Growth estimates of farmed ABT
 Since it is difficult to measure directly the weight of the fish subject to farming and the estimates through SVC cannot exclude human biases, FAJ has been checking the consistency between (i) weight growth of fish during farming calculated by comparing the weight of caged fish and the weight of harvested fish, both of which can be extracted from eBCD accompanying fish imported to Japan and (ii) a table produced by the Standing Committee on Research and Statistics of ICCAT (SCRS) indicating weight growth by size at caging and by duration of farming. This revealed that there are many cases in which the growth of fish is two or more times higher than the figures in the SCRS table. In some cases, the import of the fish to Japan was suspended while discussion was going on between the exporting Member and Japan. Let’s examine the problem of the growth in farmed fish in detail, looking at recent events.
  The size of ABT caged for farming varies greatly, ranging from 30 kg to 300 kg. In some cases, only fat fish just before spawning are selected for farming whereas in other cases only skinny fish just after spawning are selected. Nevertheless, ICCAT has only one formula for conversion of length to weight, which does not appear to be able to cover all the cases. Next, let’s look at the table produced by the SCRS regarding possible growth rates by size at caging and by duration of farming. In 2009, when this table was produced, the ABT stock was depleted, and the catch statistics were inaccurate. The table was produced in a hasty manner to estimate the catch weight of ABT subject to farming, which was expanding rapidly. It should be noted that the basis for calculating the figures in the table is not clear and no threshold beyond which the growth is considered abnormal was established. This is one of the causes behind the suspension of the ABT import to Japan as mentioned above.

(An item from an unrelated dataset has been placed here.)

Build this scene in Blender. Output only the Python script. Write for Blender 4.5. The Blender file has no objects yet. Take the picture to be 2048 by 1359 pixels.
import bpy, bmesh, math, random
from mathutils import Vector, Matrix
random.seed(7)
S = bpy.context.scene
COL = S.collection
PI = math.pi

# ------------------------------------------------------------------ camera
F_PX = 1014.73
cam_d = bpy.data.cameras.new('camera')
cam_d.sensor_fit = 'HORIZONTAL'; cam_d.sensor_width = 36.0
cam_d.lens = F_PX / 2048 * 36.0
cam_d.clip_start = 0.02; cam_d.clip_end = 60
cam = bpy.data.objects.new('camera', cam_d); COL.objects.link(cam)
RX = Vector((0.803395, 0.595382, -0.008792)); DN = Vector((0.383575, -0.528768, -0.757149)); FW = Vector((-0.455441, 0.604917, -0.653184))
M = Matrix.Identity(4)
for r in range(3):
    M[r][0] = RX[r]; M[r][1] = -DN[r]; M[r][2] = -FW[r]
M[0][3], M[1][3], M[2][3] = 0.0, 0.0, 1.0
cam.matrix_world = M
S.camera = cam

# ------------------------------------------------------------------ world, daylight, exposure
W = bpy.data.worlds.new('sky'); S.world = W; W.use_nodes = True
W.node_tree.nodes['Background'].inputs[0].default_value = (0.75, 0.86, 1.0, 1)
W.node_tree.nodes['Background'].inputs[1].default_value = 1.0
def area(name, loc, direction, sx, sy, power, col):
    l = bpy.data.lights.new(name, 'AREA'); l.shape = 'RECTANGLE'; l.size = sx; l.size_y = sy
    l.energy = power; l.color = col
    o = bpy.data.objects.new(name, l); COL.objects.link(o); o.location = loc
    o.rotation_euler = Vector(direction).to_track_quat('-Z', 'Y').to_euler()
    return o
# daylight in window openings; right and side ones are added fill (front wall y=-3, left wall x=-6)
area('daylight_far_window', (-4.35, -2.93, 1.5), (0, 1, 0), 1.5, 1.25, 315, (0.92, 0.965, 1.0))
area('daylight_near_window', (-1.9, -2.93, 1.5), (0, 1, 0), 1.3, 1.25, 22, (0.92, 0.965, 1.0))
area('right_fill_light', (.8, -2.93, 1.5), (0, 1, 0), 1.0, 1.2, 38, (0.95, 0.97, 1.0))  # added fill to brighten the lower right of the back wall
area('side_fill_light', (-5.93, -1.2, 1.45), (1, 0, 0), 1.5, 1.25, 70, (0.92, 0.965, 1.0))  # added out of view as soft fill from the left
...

  There are problems in FAJ’s estimation of growth by comparing the average weight of the fish at caging and the weight of the fish harvested (imported) on the eBCD. Export of fish is usually conducted by harvesting fish several times from the same farming cage. When only big fish are exported, the estimated growth becomes much bigger than the actual one. On the other hand, when small fish are exported, the estimated growth becomes small, or even negative in extreme cases. To resolve this problem, FAJ compares the average weight of the fish caged and the average weight of the fish harvested after most of the fish are harvested. Unfortunately, this method cannot be applied to cages where part of the fish is carried over to the following year.
  To respond to a criticism that the SCRS table does not properly reflect regional differences in growth of ABT, the SCRS has started a new research project to estimate the maximum growth rates during farming by looking at data on an individual basis, but it is not easy to trace the growth of individuals. In addition, the growth rate of the same size of caged fish may vary, depending on conditions such as the temperature, the feed and the density of fish in a cage. The SCRS is planning to calculate the maximum growth rates by about four different areas to address such variations.
  The quickest solution for estimating the weight of ABT for farming would be that ICCAT will develop a system consisting of SVC and AI which automatically measures the length, as well as a software which automatically converts the measured length to the weight. The discussion on this new technique is expected to advance as soon as possible. If this new system is established, the current research project on growth rates in farming by the SCRS would be no longer necessary. Since management of ABT farming in ICCAT could affect management of farming in southern bluefin tuna and Pacific bluefin tuna, attention should be given to how this discussion will proceed in the next few years.